Mississippi College students faculty and staff are once again supporting Prison Fellowship's Angel Tree project. Community Service Center Director Shari Barnes is pictured on November 26 with MC freshman Raley Holman, 18, of Athens, Georgia.
Mississippi College students faculty and staff are once again supporting Prison Fellowship's Angel Tree project. Community Service Center Director Shari Barnes is pictured on November 26 with MC freshman Raley Holman, 18, of Athens, Georgia.

Clothes, shoes, basketballs, Bibles, games and other Christmas gifts will soon go to children with parents in the nation’s prisons.

For 36 years, donations to the Prison Fellowship’s Angel Tree ministry have brightened the holidays for millions of kids. Mississippi College faculty, staff and students are supporting the ministry with their dollars again this Fall.

MC’s goal is to adopt 125 “angels,” with one or more parents in Mississippi jails.

A 21-year-old senior, Kourtne Dungan signed up Monday to make an Angel Tree donation because it’s a wonderful cause.

As the Christmas holidays near, “not everyone is fortunate,” says Dungan, a business administration major from Diamondhead. “If you have a little to give, why not give?”

Freshman Raley Holman, 18, sees Angel Tree as a nice way to bless children. It helps needy kids across Mississippi get in “the holiday spirit,” says the communication major. Giving back to the community is important to her this time of year, adds the Athens, Georgia resident.

Nationwide, as 2018 draws to a close, there are 2.7 million children with parents incarcerated across America.

Shari Barnes, director of MC’s Community Service Center, oversees the project at the Christian university. She also helps distribute the gifts to family members in the Magnolia State.

Receiving the wrapped gifts will be boys and girls, ages 1 through 18. They live in Central Mississippi communities like Jackson, Clinton, Hazlehurst, Raymond, Pearl, Brandon, Crystal Springs and Byram.

The Mississippi College School of Law also conducts an Angel Tree campaign on its Jackson campus.

Reaching families with the love of Christ, Angel Tree has become the largest national outreach specifically for children of prisoners. Advocates say the drive helps meet their physical, emotional and spiritual needs.

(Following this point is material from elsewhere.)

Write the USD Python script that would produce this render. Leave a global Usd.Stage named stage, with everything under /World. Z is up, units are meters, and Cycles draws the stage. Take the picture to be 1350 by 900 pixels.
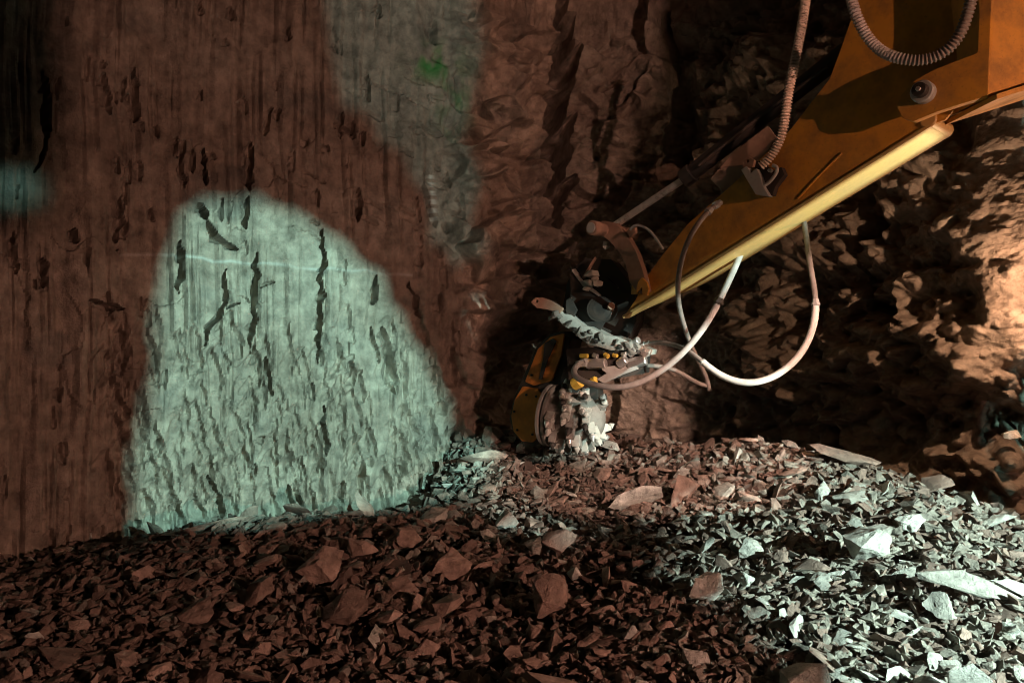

“It started with a gift and it changed my life,” says Justice, 12, an Angel Tree recipient said on the ministry’s website.

A Christmas tree adorned with angels spreads the word to the university community. The MC cafeteria display will remain on the Clinton campus during lunch hours from late November through December 12.

“Stop by the table in the cafeteria and pick an angel to help at Christmas this year,” says Beth Masters, director of Christian Life and Ministries.